Prep is that little extra to help convince yourself that you’re good enough.

The Goal

Viva prep helps you to feel ready for the viva.

Learning about expectations helps you to feel ready for the viva.

Exploring who your examiners are (a little) helps you to feel ready for the viva.

Rehearsing the kind of work you will need to do in the viva helps you to feel ready for the viva.

All the various tasks are there to help you towards feeling ready.

But you don’t want to feel ready for your viva: you want to pass your viva.

That’s OK. Preparing will help you to pass, learning expectations will help, exploring your examiners and rehearsing all help you pass.

Except you don’t want to pass: you really want whatever you’re aiming towards after your PhD is complete.

The PhD is a goal, not the goal.

 

A few thoughts: can you do viva prep in such a way that it benefits your real goal? Can you organise your prep to leave space for working towards your real goal? And viva prep is easily defined, but have you clearly set out what you’re really working towards?

What More Can You Do?

If you think you’re ready for your viva then there’s probably nothing to do but find space to rest and relax. If you’re not sure you’re ready then there’s lots you could try:

  • You could find out more about what to expect.
  • You could read your thesis again to check that it matches your memory.
  • You could learn a little about your examiners.
  • You could reflect and check how you feel about you as a researcher.
  • You could talk to your supervisor and get their opinion on lots of things.

If you’re not sure you’re ready then there’s lots you could try – but that doesn’t mean that you have to do lots to get ready. Viva prep is only a small piece of the viva puzzle.

Have you done the work you needed to for your research? Have you written and submitted your thesis? Then you’re almost ready. You’ve done a lot to get this close to PhD success.

Viva prep is a little more that will help.

In The Margins

You have lots of useful, empty space on the borders of every page in your thesis.
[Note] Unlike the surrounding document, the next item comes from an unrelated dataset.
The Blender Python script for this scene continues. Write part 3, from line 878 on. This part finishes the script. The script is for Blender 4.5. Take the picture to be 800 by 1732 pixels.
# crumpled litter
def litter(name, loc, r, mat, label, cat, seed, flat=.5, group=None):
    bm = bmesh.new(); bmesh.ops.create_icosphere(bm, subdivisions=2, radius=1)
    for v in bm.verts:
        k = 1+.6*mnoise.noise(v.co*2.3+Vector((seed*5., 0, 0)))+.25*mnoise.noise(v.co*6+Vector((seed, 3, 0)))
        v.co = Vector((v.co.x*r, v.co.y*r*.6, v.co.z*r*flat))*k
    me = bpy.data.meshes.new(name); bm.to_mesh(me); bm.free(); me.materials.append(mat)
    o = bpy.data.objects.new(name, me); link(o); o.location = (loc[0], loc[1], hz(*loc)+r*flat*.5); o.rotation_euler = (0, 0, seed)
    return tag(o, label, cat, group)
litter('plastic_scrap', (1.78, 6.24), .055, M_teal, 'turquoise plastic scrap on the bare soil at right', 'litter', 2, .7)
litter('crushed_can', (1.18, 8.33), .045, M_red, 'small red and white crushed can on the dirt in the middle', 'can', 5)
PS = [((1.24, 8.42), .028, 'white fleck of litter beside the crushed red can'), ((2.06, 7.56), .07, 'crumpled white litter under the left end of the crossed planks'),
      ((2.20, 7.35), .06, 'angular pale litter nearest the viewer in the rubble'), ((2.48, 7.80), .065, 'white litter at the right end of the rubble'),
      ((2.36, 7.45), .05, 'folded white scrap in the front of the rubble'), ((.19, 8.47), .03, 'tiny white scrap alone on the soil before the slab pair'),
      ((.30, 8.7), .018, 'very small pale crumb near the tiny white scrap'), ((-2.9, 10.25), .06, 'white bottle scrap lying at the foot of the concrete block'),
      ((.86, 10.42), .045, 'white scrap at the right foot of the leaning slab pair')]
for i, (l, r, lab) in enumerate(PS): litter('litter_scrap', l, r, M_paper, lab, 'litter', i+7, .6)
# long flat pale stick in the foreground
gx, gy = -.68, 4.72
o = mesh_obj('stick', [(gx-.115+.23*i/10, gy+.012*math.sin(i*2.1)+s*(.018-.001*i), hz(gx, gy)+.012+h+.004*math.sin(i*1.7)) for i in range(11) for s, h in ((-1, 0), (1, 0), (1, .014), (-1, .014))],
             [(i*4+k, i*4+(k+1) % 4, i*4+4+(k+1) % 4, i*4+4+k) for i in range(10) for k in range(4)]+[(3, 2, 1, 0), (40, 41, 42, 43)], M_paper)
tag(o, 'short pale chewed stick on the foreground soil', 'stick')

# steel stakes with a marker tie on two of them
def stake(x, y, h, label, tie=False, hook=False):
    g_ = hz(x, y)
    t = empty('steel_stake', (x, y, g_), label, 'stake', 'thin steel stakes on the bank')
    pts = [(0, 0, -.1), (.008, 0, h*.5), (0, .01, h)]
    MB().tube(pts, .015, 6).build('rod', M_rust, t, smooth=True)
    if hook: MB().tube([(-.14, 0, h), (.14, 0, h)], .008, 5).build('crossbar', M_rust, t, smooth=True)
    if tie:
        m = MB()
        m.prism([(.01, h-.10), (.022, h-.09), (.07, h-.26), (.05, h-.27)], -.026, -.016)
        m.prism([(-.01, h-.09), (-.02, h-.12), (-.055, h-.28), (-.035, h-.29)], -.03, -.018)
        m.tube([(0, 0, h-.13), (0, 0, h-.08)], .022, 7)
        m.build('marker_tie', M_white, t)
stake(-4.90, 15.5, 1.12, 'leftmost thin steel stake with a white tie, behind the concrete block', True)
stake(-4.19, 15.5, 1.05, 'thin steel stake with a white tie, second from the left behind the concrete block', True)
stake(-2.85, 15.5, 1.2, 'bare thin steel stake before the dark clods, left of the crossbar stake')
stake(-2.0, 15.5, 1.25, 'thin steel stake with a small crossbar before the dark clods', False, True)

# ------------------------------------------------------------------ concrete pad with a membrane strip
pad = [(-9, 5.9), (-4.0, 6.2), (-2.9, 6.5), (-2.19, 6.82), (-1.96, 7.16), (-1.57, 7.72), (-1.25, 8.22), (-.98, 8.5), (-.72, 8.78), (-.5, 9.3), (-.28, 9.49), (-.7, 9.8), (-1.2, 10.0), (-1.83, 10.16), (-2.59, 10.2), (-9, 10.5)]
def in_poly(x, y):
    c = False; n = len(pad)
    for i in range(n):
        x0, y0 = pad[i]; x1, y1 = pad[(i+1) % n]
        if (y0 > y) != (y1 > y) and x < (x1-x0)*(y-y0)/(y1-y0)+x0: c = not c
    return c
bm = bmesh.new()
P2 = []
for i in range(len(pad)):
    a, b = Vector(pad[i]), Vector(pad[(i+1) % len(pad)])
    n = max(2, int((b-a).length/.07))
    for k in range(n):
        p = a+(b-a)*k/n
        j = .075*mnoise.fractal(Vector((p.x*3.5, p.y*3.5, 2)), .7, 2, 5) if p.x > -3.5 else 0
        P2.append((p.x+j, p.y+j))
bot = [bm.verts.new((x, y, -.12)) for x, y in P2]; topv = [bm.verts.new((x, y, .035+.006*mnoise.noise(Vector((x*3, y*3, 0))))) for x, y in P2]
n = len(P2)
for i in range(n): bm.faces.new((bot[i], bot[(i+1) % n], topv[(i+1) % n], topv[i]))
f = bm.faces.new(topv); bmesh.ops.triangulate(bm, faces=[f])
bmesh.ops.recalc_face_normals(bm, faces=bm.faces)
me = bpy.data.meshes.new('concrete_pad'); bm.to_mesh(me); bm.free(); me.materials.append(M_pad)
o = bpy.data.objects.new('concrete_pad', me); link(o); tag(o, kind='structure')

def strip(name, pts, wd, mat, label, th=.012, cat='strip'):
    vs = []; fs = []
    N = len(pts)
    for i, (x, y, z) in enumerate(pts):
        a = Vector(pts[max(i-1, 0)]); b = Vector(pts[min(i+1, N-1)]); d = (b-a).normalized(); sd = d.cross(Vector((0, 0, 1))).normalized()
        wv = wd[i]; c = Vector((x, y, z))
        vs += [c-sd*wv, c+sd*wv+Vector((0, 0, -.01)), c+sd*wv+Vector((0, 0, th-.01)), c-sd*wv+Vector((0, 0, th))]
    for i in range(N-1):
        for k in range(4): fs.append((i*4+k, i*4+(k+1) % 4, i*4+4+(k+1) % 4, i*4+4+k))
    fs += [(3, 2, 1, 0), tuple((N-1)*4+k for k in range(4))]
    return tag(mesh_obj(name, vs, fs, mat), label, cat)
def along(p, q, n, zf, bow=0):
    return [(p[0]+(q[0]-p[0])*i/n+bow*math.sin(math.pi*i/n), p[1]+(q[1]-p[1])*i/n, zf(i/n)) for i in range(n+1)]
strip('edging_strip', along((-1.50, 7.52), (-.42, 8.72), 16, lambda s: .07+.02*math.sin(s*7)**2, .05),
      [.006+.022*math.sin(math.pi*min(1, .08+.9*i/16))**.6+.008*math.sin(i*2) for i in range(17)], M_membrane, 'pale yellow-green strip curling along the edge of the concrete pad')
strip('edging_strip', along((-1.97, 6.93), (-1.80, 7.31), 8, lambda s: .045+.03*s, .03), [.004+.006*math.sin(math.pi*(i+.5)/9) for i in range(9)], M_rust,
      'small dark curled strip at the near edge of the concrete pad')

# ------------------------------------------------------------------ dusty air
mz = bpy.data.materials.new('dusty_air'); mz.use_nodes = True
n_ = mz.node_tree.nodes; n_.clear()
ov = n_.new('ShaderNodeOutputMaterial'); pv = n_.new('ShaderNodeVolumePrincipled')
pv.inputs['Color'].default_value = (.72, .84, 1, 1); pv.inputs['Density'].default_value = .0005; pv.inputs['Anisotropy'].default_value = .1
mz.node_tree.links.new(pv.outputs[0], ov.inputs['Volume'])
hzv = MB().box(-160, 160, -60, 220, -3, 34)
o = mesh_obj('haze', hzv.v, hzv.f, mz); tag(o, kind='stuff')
In the margins you could:

  • Mark out important sections.
  • Highlight particular types of information.
  • Leave notes to expand on key points.
  • Improve a reference.
  • Clarify something that’s unclear.
  • Correct an error.

You can help yourself: you’re the only person who will see these marginalia, so make them really helpful.

In your preparation, take time to consider what will help your thesis be as useful as possible for the viva. Decide on a consistent way to make margin notes as easy to read and understand as possible.

Then do the work. It won’t take long.

Afterwards you’ll have a better thesis for the purposes of the viva. All of the valuable work you’ve done for years plus, in the margins, some helpful notes to help you succeed when you talk with your examiners.

Reframe

As you prepare for your viva, consider your thesis as the record of your research.

You followed a method or were guided by a particular reference. Why? What did that give you? What if you had followed another method? What if you used a difference reference?

Reframing could help you to see other possibilities – not better, but maybe not worse. Something different.

Reframing could help you add more evidence for your thinking: now you are even more certain you made the right choice.

This kind of reframing can open your mind to questions from your examiners. They might ask you to consider other perspectives. They will probably ask questions to gain a better  understanding of your perspective. The more practice you have before the viva, the more comfortable this could be when you meet your examiners.